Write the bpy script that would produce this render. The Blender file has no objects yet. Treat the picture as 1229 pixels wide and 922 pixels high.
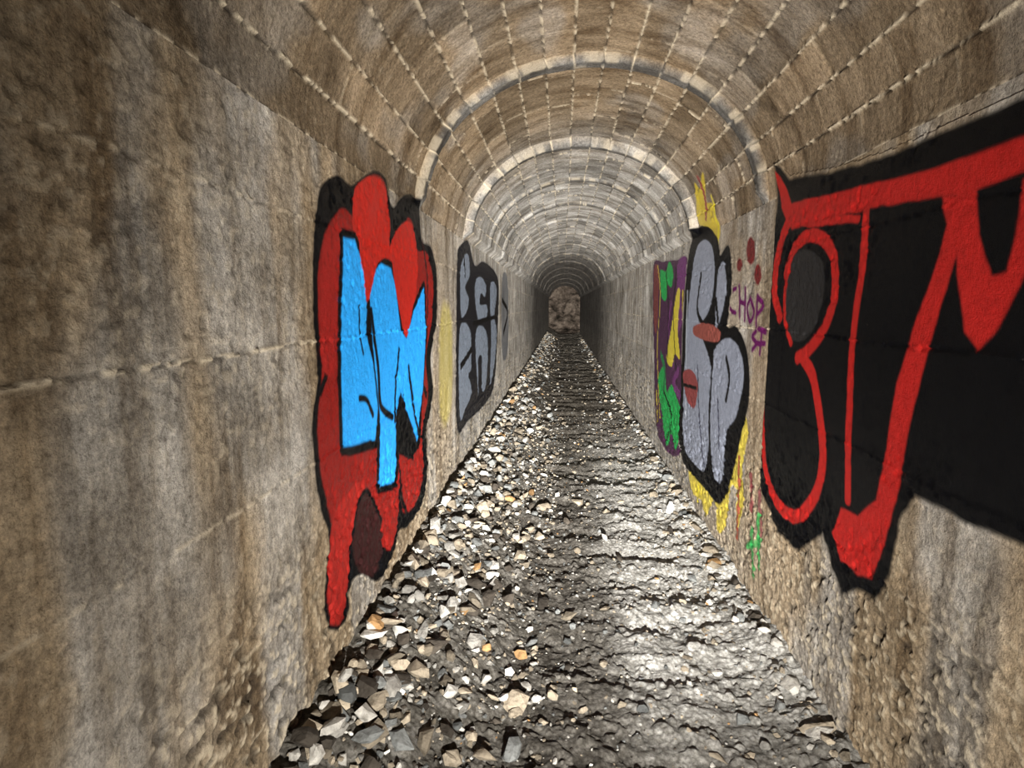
import bpy, math, random
import numpy as np
from mathutils import Matrix, Vector, Euler

rng = np.random.default_rng(7)
random.seed(7)
# ------------------------------------------------------------------ dimensions (metres)
WL, WR = 0.825, 1.085          # wall distances from the y axis
CX = (WR-WL)/2; RAD = (WL+WR)/2
SPRING = 2.20; RZ = 0.785      # elliptical vault: half width RAD, rise RZ
CAMZ = 1.65
YEND = 36.0
F = 700.0
PITCH = math.atan(93/F); YAW = math.atan(60.5/F*math.cos(PITCH))

# arc length table of the vault
_ph = np.linspace(0, math.pi, 2001)
_ds = np.sqrt((RAD*np.sin(_ph))**2+(RZ*np.cos(_ph))**2)
_arc = np.concatenate([[0], np.cumsum((_ds[1:]+_ds[:-1])/2*np.diff(_ph))])
ARC = _arc[-1]

# ------------------------------------------------------------------ camera
cam_d = bpy.data.cameras.new("camera"); cam = bpy.data.objects.new("camera", cam_d)
bpy.context.collection.objects.link(cam)
cam.location = (0, 0, CAMZ); cam.rotation_euler = (math.pi/2-PITCH, 0, YAW)
cam_d.sensor_width = 36; cam_d.lens = 36*F/1229; cam_d.clip_start = 0.02; cam_d.clip_end = 200
bpy.context.scene.camera = cam
ROT = np.array(Euler((math.pi/2-PITCH, 0, YAW)).to_matrix())

def survey(side, pts):
    """photo measurement -> position (y, height-along-surface) on the real wall / vault"""
    out = []
    for px, py in pts:
        d = ROT @ np.array([(px-614.5)/F, (461-py)/F, -1.0])
        t = ((-WL) if side == 'L' else WR)/d[0]
        z = CAMZ+d[2]*t; yv = d[1]*t
        if z > SPRING:
            ox = -CX; oz = CAMZ-SPRING
            A = (d[0]/RAD)**2+(d[2]/RZ)**2; B = 2*(ox*d[0]/RAD**2+oz*d[2]/RZ**2); C = (ox/RAD)**2+(oz/RZ)**2-1
            t = (-B+math.sqrt(B*B-4*A*C))/(2*A)
            x = ox+d[0]*t; zz = oz+d[2]*t; yv = d[1]*t
            ph = math.atan2(zz/RZ, abs(x)/RAD)
            z = SPRING+np.interp(ph, _ph, _arc)
        out.append((yv, z))
    return np.array(out)

# ------------------------------------------------------------------ noise
TAB = rng.random((8, 256, 256))
def vn(x, y, k=0):
    xi = np.floor(x).astype(int); yi = np.floor(y).astype(int)
    fx = x-xi; fy = y-yi
    fx = fx*fx*(3-2*fx); fy = fy*fy*(3-2*fy)
    T = TAB[k % 8]
    a = T[xi & 255, yi & 255]; b = T[(xi+1) & 255, yi & 255]
    c = T[xi & 255, (yi+1) & 255]; d = T[(xi+1) & 255, (yi+1) & 255]
    return (a*(1-fx)+b*fx)*(1-fy)+(c*(1-fx)+d*fx)*fy
def fbm(x, y, o=4, k=0):
    s = 0; a = 1; t = 0
    for i in range(o):
        s = s+a*vn(x*2**i+17.3*i, y*2**i+9.1*i, k+i); t += a; a *= .5
    return s/t
def ss(a, b, x):
    t = np.clip((x-a)/(b-a), 0, 1); return t*t*(3-2*t)
def hsh(i, j, k=0):
    return TAB[k % 8][(i.astype(int)*7+3) & 255, (j.astype(int)*13+5) & 255]

# ------------------------------------------------------------------ y stations
ys = list(np.arange(-1.6, 0.4, 0.04)); y = 0.4
while y < YEND:
    ys.append(y); y += min(max(0.0055, 0.7*y*y/665), 0.07)
ys.append(YEND)
YS = np.array(ys)

RINGS = [3.3, 4.85, 6.1, 7.4, 8.8, 10.4, 12.2, 14.2, 16.5, 19.2, 22.5, 26.5, 31]

def rough(Y, S):
    d = 0.016*(fbm(Y*1.3, S*1.6, 3, 1)-.5)
    patch = ss(.48, .64, fbm(Y*1.7+5, S*1.9+3, 3, 2))
    low = ss(1.10, .45, np.minimum(S, 2*SPRING+ARC-S)+.6*(fbm(Y*1.5, S, 2, 6)-.5))
    amt = 0.08+0.92*np.maximum(patch*.30, low)
    g = fbm(Y*40, S*44, 3, 3)
    d = d+0.018*amt*(g-.5)
    pit = ss(.60, .78, fbm(Y*28+3, S*34, 2, 5))
    d = d-0.012*amt*pit
    return d, amt, g

def wall_fields(Y, S, Z, side):
    d, amt, g = rough(Y, S)
    wob = 0.02*(fbm(Y*2.2, S*2, 3, 4)-.5)
    H = 0.40
    zz = (Z-1.53+wob*1.5)/H
    ci = np.floor(zz); fz = (zz-ci)*H; dj = np.minimum(fz, H-fz)
    L = 0.62+.5*hsh(ci, ci*0+2, 1)
    yy = Y/L+hsh(ci, ci*0, 2)+wob; bi = np.floor(yy); fy = (yy-bi)*L; dv = np.minimum(fy, L-fy)
    seam_main = np.exp(-((Z-1.53+wob*1.2)/.0055)**2)
    far = .65+.35*ss(3, 6, Y)
    j = np.maximum(np.exp(-(dj/.006)**2)*.75*far, np.exp(-(dv/.007)**2)*.55*ss(1, 4, Y))
    j = np.maximum(j, seam_main)
    crn = ss(.42, .60, fbm(Y*34, Z*48, 2, 6))
    crumb = j*crn
    d = d+crumb*0.007 - j*(1-crn)*0.007
    crumb = np.maximum(crumb*.85, amt*ss(.58, .72, g)*.6)
    gray = ss(2.6, 5.5, Y+1.6*(fbm(Y*1.2, Z*1.2, 3, 0)-.5))*.8
    gray = np.maximum(gray, ss(.52, .68, fbm(Y*3.1+40, Z*.9, 3, 2))*.65)
    pit = ss(.58, .74, fbm(Y*28+3, S*34, 2, 5))*amt
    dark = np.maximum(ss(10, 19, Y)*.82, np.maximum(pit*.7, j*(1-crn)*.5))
    tone = .84+.30*hsh(bi, ci, 3)
    return d, crumb, gray, dark, tone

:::

# Task goal:
Return nothing but the lines running from the start of the data to the line with "ROT = np.array(Euler((math.pi/2-PITCH, 0, YAW)).to_matrix())", please, both ends included and no pictures.

# Task solution:
Write the bpy script that would produce this render. The Blender file has no objects yet. Treat the picture as 1229 pixels wide and 922 pixels high.
import bpy, math, random
import numpy as np
from mathutils import Matrix, Vector, Euler

rng = np.random.default_rng(7)
random.seed(7)
# ------------------------------------------------------------------ dimensions (metres)
WL, WR = 0.825, 1.085          # wall distances from the y axis
CX = (WR-WL)/2; RAD = (WL+WR)/2
SPRING = 2.20; RZ = 0.785      # elliptical vault: half width RAD, rise RZ
CAMZ = 1.65
YEND = 36.0
F = 700.0
PITCH = math.atan(93/F); YAW = math.atan(60.5/F*math.cos(PITCH))

# arc length table of the vault
_ph = np.linspace(0, math.pi, 2001)
_ds = np.sqrt((RAD*np.sin(_ph))**2+(RZ*np.cos(_ph))**2)
_arc = np.concatenate([[0], np.cumsum((_ds[1:]+_ds[:-1])/2*np.diff(_ph))])
ARC = _arc[-1]

# ------------------------------------------------------------------ camera
cam_d = bpy.data.cameras.new("camera"); cam = bpy.data.objects.new("camera", cam_d)
bpy.context.collection.objects.link(cam)
cam.location = (0, 0, CAMZ); cam.rotation_euler = (math.pi/2-PITCH, 0, YAW)
cam_d.sensor_width = 36; cam_d.lens = 36*F/1229; cam_d.clip_start = 0.02; cam_d.clip_end = 200
bpy.context.scene.camera = cam
ROT = np.array(Euler((math.pi/2-PITCH, 0, YAW)).to_matrix())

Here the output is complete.